For $n \geq 2$, show that $\exists$ a number $\theta_n, \theta_n > 1$ such that $-\log(1-\frac{1}{n}) = \frac{1}{n} + \frac{\theta_n}{2n^2}$
$\lim_{n\to \infty} \theta_n$
My attempt: I am not exactly sure what to do for # 1. I am stuck after doing this... ${\theta_n}=2n^2(-\log(1-\frac{1}{n}) - \frac{1}{n})$
For # 2, I made this real messy by taking derivative and applying L'hopital's rule and such. So, basically this is what I did:
${\theta_n}=2n^2(-\log(1-\frac{1}{n}) - \frac{1}{n}) = -2n^2 \log(1-\frac{1}{n}) - 2n$
If we take limit, then
$\lim_{n\to \infty} \theta_n = \infty$. So, we take derivative to apply L'hopital's:
$\lim_{n\to \infty} \theta_n = - 4n\cdot\log(1-\frac{1}{n}) -\frac{2n}{n-1} - 2 = \infty$.
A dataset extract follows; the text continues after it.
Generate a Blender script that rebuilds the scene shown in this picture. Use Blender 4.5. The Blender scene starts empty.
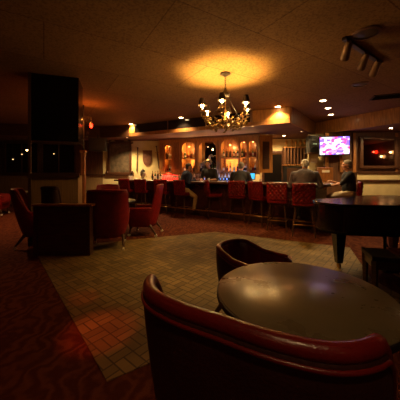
import bpy, bmesh, math, random
from mathutils import Vector, Matrix, Quaternion
random.seed(7)
PI = math.pi
S = bpy.context.scene
COL = S.collection

# ------------------------------------------------------------------ camera, world, exposure
EYE = 1.35
FPX = 250.0
cd = bpy.data.cameras.new('camera'); cam = bpy.data.objects.new('camera', cd); COL.objects.link(cam)
cd.sensor_width = 36; cd.lens = 36 * FPX / 400
cd.shift_y = -27 / 400
cd.clip_start = 0.02
cam.location = (0, 0, EYE); cam.rotation_euler = (PI / 2, 0, 0)
S.camera = cam
S.view_settings.view_transform = 'Standard'; S.view_settings.look = 'None'
S.view_settings.gamma = 1; S.view_settings.use_curve_mapping = False
S.view_settings.exposure = 0.0
W = bpy.data.worlds.new('world'); S.world = W; W.use_nodes = True
W.node_tree.nodes['Background'].inputs[0].default_value = (0.02, 0.006, 0.002, 1)
W.node_tree.nodes['Background'].inputs[1].default_value = 0.03
S.cycles.max_bounces = 8; S.cycles.transparent_max_bounces = 8

LIGHT_K = 2.6
CEIL = 3.2
LOW = 2.75           # underside of the dropped ceiling


def at(px, py, Y):
    return Vector(((px - 200) / FPX * Y, Y, EYE + (173 - py) / FPX * Y))


def floor_at(px, py, z=0.0):
    Y = FPX * (EYE - z) / (py - 173)
    return Vector(((px - 200) / FPX * Y, Y, z))


# ------------------------------------------------------------------ materials
def new_mat(name):
    m = bpy.data.materials.new(name); m.use_nodes = True
    nt = m.node_tree; b = nt.nodes['Principled BSDF']
    return m, nt, b


def mat(name, c, rough=0.5, metal=0.0, var=0.25, scale=6.0, bump=0.0, bscale=80.0, spec=0.5, coat=0.0, stretch=None):
    m, nt, b = new_mat(name)
    tc = nt.nodes.new('ShaderNodeTexCoord')
    n = nt.nodes.new('ShaderNodeTexNoise'); n.inputs['Scale'].default_value = scale; n.inputs['Detail'].default_value = 4
    src = tc.outputs['Object']
    if stretch:
        mp = nt.nodes.new('ShaderNodeMapping'); mp.inputs['Scale'].default_value = stretch
        nt.links.new(src, mp.inputs[0]); src = mp.outputs[0]
    nt.links.new(src, n.inputs['Vector'])
    r = nt.nodes.new('ShaderNodeValToRGB')
    r.color_ramp.elements[0].position = 0.3; r.color_ramp.elements[1].position = 0.7
    r.color_ramp.elements[0].color = tuple(x * (1 - var) for x in c) + (1,)
    r.color_ramp.elements[1].color = tuple(min(1, x * (1 + var)) for x in c) + (1,)
    nt.links.new(n.outputs[0], r.inputs[0]); nt.links.new(r.outputs[0], b.inputs['Base Color'])
    b.inputs['Roughness'].default_value = rough; b.inputs['Metallic'].default_value = metal
    b.inputs['Specular IOR Level'].default_value = spec
    b.inputs['Coat Weight'].default_value = coat; b.inputs['Coat Roughness'].default_value = 0.12
    if bump:
        n2 = nt.nodes.new('ShaderNodeTexNoise'); n2.inputs['Scale'].default_value = bscale; n2.inputs['Detail'].default_value = 3
        nt.links.new(tc.outputs['Object'], n2.inputs['Vector'])
        bp = nt.nodes.new('ShaderNodeBump'); bp.inputs['Strength'].default_value = bump; bp.inputs['Distance'].default_value = 0.01
        nt.links.new(n2.outputs[0], bp.inputs['Height']); nt.links.new(bp.outputs[0], b.inputs['Normal'])
    return m


def glow(name, c, s):
    m, nt, b = new_mat(name)
    b.inputs['Base Color'].default_value = (*c, 1)
    b.inputs['Emission Color'].default_value = (*c, 1); b.inputs['Emission Strength'].default_value = s
    return m


def carpet_mat():
    m, nt, b = new_mat('carpet')
    tc = nt.nodes.new('ShaderNodeTexCoord')
    n = nt.nodes.new('ShaderNodeTexNoise'); n.inputs['Scale'].default_value = 3.2; n.inputs['Detail'].default_value = 5; n.inputs['Distortion'].default_value = 1.2
    v = nt.nodes.new('ShaderNodeTexWave'); v.inputs['Scale'].default_value = 2.4; v.inputs['Distortion'].default_value = 16; v.inputs['Detail'].default_value = 3; v.inputs['Detail Scale'].default_value = 1.6
    nt.links.new(tc.outputs['Object'], n.inputs[0]); nt.links.new(tc.outputs['Object'], v.inputs[0])
    mx = nt.nodes.new('ShaderNodeMath'); mx.operation = 'MULTIPLY'
    nt.links.new(n.outputs[0], mx.inputs[0]); nt.links.new(v.outputs[1], mx.inputs[1])
    r = nt.nodes.new('ShaderNodeValToRGB'); e = r.color_ramp.elements
    e[0].position = 0.05; e[0].color = (0.062, 0.012, 0.007, 1)
    e[1].position = 0.5; e[1].color = (0.11, 0.031, 0.013, 1)
    x = e.new(0.24); x.color = (0.082, 0.019, 0.009, 1)
    nt.links.new(mx.outputs[0], r.inputs[0]); nt.links.new(r.outputs[0], b.inputs['Base Color'])
    b.inputs['Roughness'].default_value = 0.95; b.inputs['Specular IOR Level'].default_value = 0.1
    n2 = nt.nodes.new('ShaderNodeTexNoise'); n2.inputs['Scale'].default_value = 160
    nt.links.new(tc.outputs['Object'], n2.inputs[0])
    bp = nt.nodes.new('ShaderNodeBump'); bp.inputs['Strength'].default_value = 0.5; bp.inputs['Distance'].default_value = 0.01
    nt.links.new(n2.outputs[0], bp.inputs['Height']); nt.links.new(bp.outputs[0], b.inputs['Normal'])
    return m


def parquet_mat():
    m, nt, b = new_mat('parquet')
    tc = nt.nodes.new('ShaderNodeTexCoord')
    mp = nt.nodes.new('ShaderNodeMapping'); mp.inputs['Rotation'].default_value = (0, 0, math.radians(40))
    nt.links.new(tc.outputs['Object'], mp.inputs[0])
    def brick(rot):
        k = nt.nodes.new('ShaderNodeMapping'); k.inputs['Rotation'].default_value = (0, 0, rot)
        nt.links.new(mp.outputs[0], k.inputs[0])
        t = nt.nodes.new('ShaderNodeTexBrick'); t.offset = 0; t.squash = 1
        t.inputs['Scale'].default_value = 1; t.inputs['Brick Width'].default_value = 0.16; t.inputs['Row Height'].default_value = 0.08
        t.inputs['Mortar Size'].default_value = 0.007; t.inputs['Mortar Smooth'].default_value = 0.3; t.inputs['Bias'].default_value = 0
        t.inputs['Color1'].default_value = (0.13, 0.085, 0.033, 1); t.inputs['Color2'].default_value = (0.22, 0.145, 0.058, 1)
        t.inputs['Mortar'].default_value = (0.065, 0.040, 0.017, 1)
        nt.links.new(k.outputs[0], t.inputs[0]); return t
    a, c = brick(0), brick(PI / 2)
    ch = nt.nodes.new('ShaderNodeTexChecker'); ch.inputs['Scale'].default_value = 1 / 0.16
    nt.links.new(mp.outputs[0], ch.inputs[0])
    mx = nt.nodes.new('ShaderNodeMix'); mx.data_type = 'RGBA'
    nt.links.new(ch.outputs[1], mx.inputs[0]); nt.links.new(a.outputs[0], mx.inputs[6]); nt.links.new(c.outputs[0], mx.inputs[7])
    n = nt.nodes.new('ShaderNodeTexNoise'); n.inputs['Scale'].default_value = 2.2; n.inputs['Detail'].default_value = 5
    nt.links.new(tc.outputs['Object'], n.inputs[0])
    r = nt.nodes.new('ShaderNodeValToRGB'); r.color_ramp.elements[0].position = 0.3; r.color_ramp.elements[1].position = 0.7
    r.color_ramp.elements[0].color = (0.6, 0.6, 0.6, 1); r.color_ramp.elements[1].color = (1.15, 1.1, 1.0, 1)
    nt.links.new(n.outputs[0], r.inputs[0])
    m2 = nt.nodes.new('ShaderNodeMix'); m2.data_type = 'RGBA'; m2.blend_type = 'MULTIPLY'; m2.inputs[0].default_value = 1
    nt.links.new(mx.outputs[2], m2.inputs[6]); nt.links.new(r.outputs[0], m2.inputs[7])
    nt.links.new(m2.outputs[2], b.inputs['Base Color'])
    b.inputs['Roughness'].default_value = 0.62; b.inputs['Specular IOR Level'].default_value = 0.25
    return m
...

$\lim_{n\to\infty} \theta_n = -4\log(1-\frac{1}{n}) - \frac{4n}{(n-1)^3}$
I am lost here as this is getting more and more complicated...Any help? Thanks.
For 1), using Taylor's theorem with Lagrange's remainder for $\log$ around $1$, you get that there exist $x _n \in (1 - \frac 1 n , 1)$ such that $\log (1 - \frac 1 n) = \log 1 + \frac {\log ^{(1)} 1} {1} (-\frac 1 n) + \frac {\log ^{(2)} x _n} {2} (- \frac 1 n)^2 = - \frac 1 n - \frac 1 {2 x_n ^2 n^2}$, therefore $- \log (1 - \frac 1 n) = \frac 1 n + \frac {\theta _n} {2 n^2}$ where $\theta _n = \frac 1 {x_n ^2}$.
Since $1 - \frac 1 n < x_n < 1$, then $(1 - \frac 1 n)^2 < x_n ^2 < 1$, so $\frac 1 {(1 - \frac 1 n)^2} > \theta _n > 1$. This shows that $\theta _n > 1$, as required.
For 2), the above inequality shows that $\theta _n$ converges (by the squeeze theorem), so taking $\lim \limits _{n \to \infty}$ in it you get $1 \ge \lim \limits _{n \to \infty} \theta _n \ge 1$, so the required limit is $1$.